If the iPhone is really no longer an AT&T exclusive in the new year as many analysts are now suggesting and/or predicting, at least one carrier doesn’t want to get caught with its pants down. Verizon Wireless says it has made the changes it would need to make to its network in order to handle what would obviously be a new surge in data traffic.
Better to be safe than sorry, I guess?
Quite a surprising statement considering the company is spending quite a bit of money putting down Apple in its “Droid Does” ads that we’ve all been getting peppered with for the past two months plus. But in a way it’s not because Verizon has watched as AT&T’s network problems have become a serious liability to the company, “Operation Chokehold” notwithstanding.
“Absolutely, I think we could handle it,” Verizon Wireless CTO Anthony Melone told BusinessWeek in an interview. Now, lets not get the story twisted here: Melone is not saying there is any deal yet, but its pretty much common knowledge that the two sides have at least discussed possible partnerships in the past.

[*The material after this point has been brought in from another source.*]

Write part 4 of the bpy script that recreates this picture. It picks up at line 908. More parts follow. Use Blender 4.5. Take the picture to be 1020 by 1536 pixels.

Verizon has gone the opposite way of AT&T over the past several years in investing in network infrastructure, spending about $19 billion on the network itself over the past three years. As Gizmodo points out, AT&T’s spending since the iPhone launch on the network itself has actually decreased.
With Verizon readily talking about it’s iPhone readiness, I wonder if T-Mobile USA will start making overtures as well. The carrier has been mentioned much more often recently as a logical next carrier for the device, as it would take minimal changes (adding TMUS’ 1700MHz band to the 3G chip of the iPhone) for it to work.
Going to Verizon — and CDMA — requires a much more involved rework of the device. Going to be an interesting 2010 in iPhoneland, that’s for sure.